House price growth slowed fast between January and April this year, down to 2.2% from 6.9% at the end of 2007, according to the new figures from Nationwide.
Scotland was the most resilient of all regions prices there are now 6.3% higher than they were a year ago, which puts it four percentage points above the UK average of 2.2%.
In London, Nationwide reports the first quarter-on-quarter fall since 2005, which caused the annual rate of inflation there to drop from 12.8% to 5.6%. This is likely to have happened because affordability was already stretched, and worries emanating from the City towards the end of last year would also have affected price growth, ventures the report.
Despite these figures, London prices are still showing the highest rate of annual growth in England and Wales, although the gap between London and that of its closest competitor, Outer Metropolitan is narrowing. The steepest decline in inflation was in fact in the South West where annual growth dropped from 6.4% at the end of 2007 to 0.3% at the end of this quarter.

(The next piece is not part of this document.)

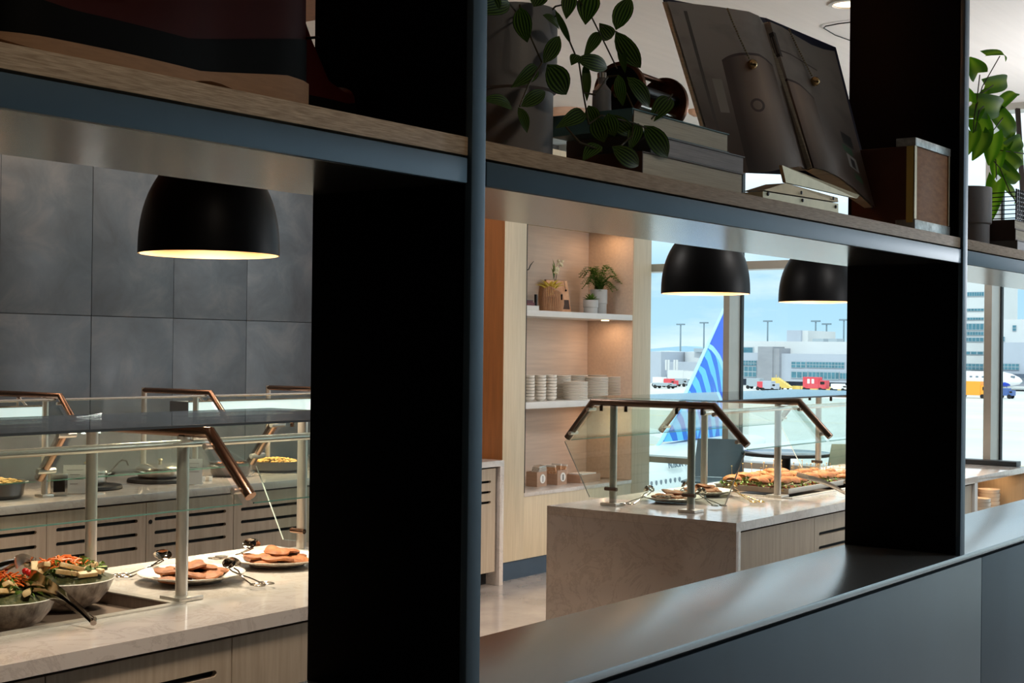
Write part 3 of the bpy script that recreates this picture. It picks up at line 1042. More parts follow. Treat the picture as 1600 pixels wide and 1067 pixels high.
def windows(root, off, px0, px1, py0, py1, n, rows, X):
    y1, y0 = fy(px0, X=X), fy(px1, X=X)
    pm = (px0 + px1) / 2
    zt__, zb = fz(pm, py0, X), fz(pm, py1, X)
    B(off).box(X - 0.30, X - 0.05, y0, y1, zb, zt__).build('window_frame', 'far_frame', root, smooth=0)
    fr_ = root.children[-1] if root.children else None
    w_ = (y1 - y0) / n
    h_ = (zt__ - zb) / rows
    for i in range(n):
        for j in range(rows):
            B(off).box(X - 0.34, X - 0.301, y0 + i * w_ + w_ * 0.08, y0 + (i + 1) * w_ - w_ * 0.08, zb + j * h_ + h_ * 0.1, zb + (j + 1) * h_ - h_ * 0.1).build('window_pane', 'far_glass', root, smooth=0)


def building(name, label, loc):
    return thing(name, label, 'building', loc)


# main concourse
OB = (XB_, 180, GZ)
bd = building('terminal_building', 'long pale grey terminal with two ribbon window rows across the apron', OB)
b = B(OB)
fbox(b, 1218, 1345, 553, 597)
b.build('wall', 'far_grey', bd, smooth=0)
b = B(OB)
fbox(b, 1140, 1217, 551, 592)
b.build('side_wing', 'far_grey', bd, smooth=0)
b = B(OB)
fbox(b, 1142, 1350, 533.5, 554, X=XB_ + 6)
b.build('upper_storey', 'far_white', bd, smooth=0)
b = B(OB)
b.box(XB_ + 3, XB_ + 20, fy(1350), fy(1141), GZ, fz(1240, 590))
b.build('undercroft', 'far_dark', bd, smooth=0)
b = B(OB)
fbox(b, 1184, 1207, 541.5, 603, X=XB_ - 2)
b.build('stair_tower', 'far_conc', bd, smooth=0)
b = B(OB)
fbox(b, 1207.2, 1217.5, 544, 603, X=XB_ - 1.5)
b.build('stair_tower', 'far_conc', bd, smooth=0)
b = B(OB)
fbox(b, 1229, 1251, 516, 534, X=XB_ + 8)
b.build('plant_room', 'far_grey', bd, smooth=0)
b = B(OB)
fbox(b, 1251.2, 1262, 516.5, 534, X=XB_ + 9)
b.build('plant_room', 'far_white', bd, smooth=0)
for (a, c) in ((1269, 1286), (1294, 1307)):
    b = B(OB)
    fbox(b, a, c, 529, 534, X=XB_ + 8, dep=5)
    b.build('roof_unit', 'far_frame', bd, smooth=0)
windows(bd, OB, 1237, 1259.5, 565, 574.5, 3, 2, XB_)
windows(bd, OB, 1261, 1320, 565.5, 575, 12, 2, XB_)
windows(bd, OB, 1237, 1263, 580, 591, 3, 1, XB_)
windows(bd, OB, 1264, 1312, 580.5, 593, 8, 1, XB_)
windows(bd, OB, 1313, 1327, 582, 593, 3, 1, XB_)
windows(bd, OB, 1157, 1183, 563, 571, 6, 2, XB_)
windows(bd, OB, 1157, 1183, 572, 589, 4, 2, XB_)
windows(bd, OB, 1159, 1178, 542, 552, 1, 1, XB_ + 6)
# left terminal with drums
OB2 = (XB_, 218, GZ)
bl = building('terminal_building', 'far pale terminal block with drum shaped roof, left of the blue tail fin', OB2)
b = B(OB2)
fbox(b, 985, 1033, 549, 600, X=XB_ - 3)
b.build('wall', 'far_grey', bl, smooth=0)
b = B(OB2)
fbox(b, 1034, 1139, 566, 592, X=XB_)
b.build('wall', 'far_grey', bl, smooth=0)
b = B(OB2)
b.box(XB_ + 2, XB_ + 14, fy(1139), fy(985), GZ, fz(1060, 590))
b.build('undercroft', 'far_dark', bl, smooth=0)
for (a, c, t0, t1) in ((1019, 1073, 549.5, 567), (1074, 1130, 550, 567)):
    yc_ = (fy(a, X=XB_ + 14) + fy(c, X=XB_ + 14)) / 2
    r_ = abs(fy(a, X=XB_ + 14) - fy(c, X=XB_ + 14)) / 2
    B(OB2).lathe([(r_, fz((a + c) / 2, t1, XB_ + 14) - 1), (r_, fz((a + c) / 2, t0, XB_ + 14)), (0, fz((a + c) / 2, t0, XB_ + 14) + 0.3)], (XB_ + 14, yc_, 0), n=40).build('drum', 'far_white', bl)
b = B(OB2)
fbox(b, 1084, 1106, 544.5, 550, X=XB_ + 6, dep=6)
b.build('roof_unit', 'far_frame', bl, smooth=0)
for px in (1041, 1045, 1054, 1058):
    b = B(OB2)
    b.tube([Vector((XB_ - 4, fy(px, X=XB_ - 4), fz(px, 578, XB_ - 4))), Vector((XB_ - 4, fy(px, X=XB_ - 4), fz(px, 562, XB_ - 4)))], 0.35, 8)
    b.build('vent_pipe', 'far_white', bl)
jb = thing('jet_bridge', 'white boarding bridge reaching out left of the blue tail fin', 'jet bridge', (XB_ - 12, fy(1065), GZ))
OJ = (XB_ - 12, fy(1065), GZ)
b = B(OJ)
fbox(b, 1043, 1068, 578.5, 595, X=XB_ - 14, dep=3.2)
b.build('tunnel', 'far_white', jb, smooth=0)
b = B(OJ)
fbox(b, 1068.2, 1096, 580, 593, X=XB_ - 14, dep=3.0)
b.build('tunnel', 'far_white', jb, smooth=0)
b = B(OJ)
for px in (1050, 1085):
    b.tube([(XB_ - 13, fy(px, X=XB_ - 13), GZ), (XB_ - 13, fy(px, X=XB_ - 13), fz(px, 594, XB_ - 13))], 0.5, 8)
b.build('support_legs', 'far_dark', jb)
# control tower and right block
OB3 = (430, 148, GZ)
tr = building('office_tower', 'tall white tower block with thin window bands at the right', OB3)
XT = 430
b = B(OB3)
fbox(b, 1480, 1541, 420, 600, X=XT, dep=30)
b.build('wall', 'far_white', tr, smooth=0)
for (a, c, n, r_) in ((456, 463, 8, 1), (482, 486, 6, 1), (496, 500, 7, 1), (505, 516, 5, 1), (518, 524, 7, 1), (527, 534, 5, 1), (549, 554, 3, 1), (568, 578, 5, 2)):
    windows(tr, OB3, 1507, 1537, a, c, n, r_, XT)
b = B(OB3)
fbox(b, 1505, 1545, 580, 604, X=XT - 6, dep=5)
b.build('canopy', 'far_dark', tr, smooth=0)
OB4 = (400, 126, GZ)
rb = building('terminal_building', 'white terminal block at the far right with one dark window band', OB4)
b = B(OB4)
fbox(b, 1541, 1660, 535, 604, X=400)
b.build('wall', 'far_grey', rb, smooth=0)
b = B(OB4)
fbox(b, 1541, 1700, 499, 536, X=408)
b.build('upper_storey', 'far_white', rb, smooth=0)
windows(rb, OB4, 1564, 1593, 568, 578, 5, 2, 400)
windows(rb, OB4, 1582, 1588, 508, 517, 1, 2, 408)
windows(rb, OB4, 1566, 1570, 526, 533, 1, 2, 408)
b = B(OB4)
fbox(b, 1541, 1620, 584, 590, X=398, dep=4)
b.build('canopy', 'far_dark', rb, smooth=0)

# apron light poles
poles = [(1063, 507, 'left of the two apron light poles beyond the tail fin'), (1099.5, 504.5, 'apron light pole just left of the tail fin edge'),
         (1199, 502, 'apron light pole above the grey stair tower'), (1274, 502, 'apron light pole right of the rooftop plant block'),
         (1291, 506.5, 'shortest apron light pole, between two others at right'), (1318, 500, 'apron light pole beside the dark fin, rightmost')]
for px, py, lab in poles:
    X = 420
    y = fy(px, X=X)
    zt2 = fz(px, py, X)
    t = thing('light_pole', lab, 'light pole', (X, y, GZ), group='apron light poles')
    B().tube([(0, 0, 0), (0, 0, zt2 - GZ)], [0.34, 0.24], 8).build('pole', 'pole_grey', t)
    B().box(-0.4, 0.4, -1.5, 1.5, zt2 - GZ - 0.2, zt2 - GZ + 0.3).build('lamp_head', 'pole_grey', t, smooth=0)


# vehicles
def wheels(root, xs_, ys_, r=0.45):
    for xx in xs_:
        for yy in ys_:
            B().lathe([(0, -0.15), (r, -0.15), (r, 0.15), (0, 0.15)], (0, 0, 0), n=14, Mx=Matrix.Translation((yy, xx, r)) @ Matrix.Rotation(pi / 2, 4, 'X')).build('wheel', 'tyre', root)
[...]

However it is Scotland which remains the strongest performer: Scotland has outperformed England and Wales since 2003, and remains the strongest part of the UK in terms of house price growth, says the report. The annual pace of growth in Scotland has been slowing quarter by quarter for a year, but is still almost three times faster than in any of the other countries in the UK, and is about 84% of the price of a typical UK property.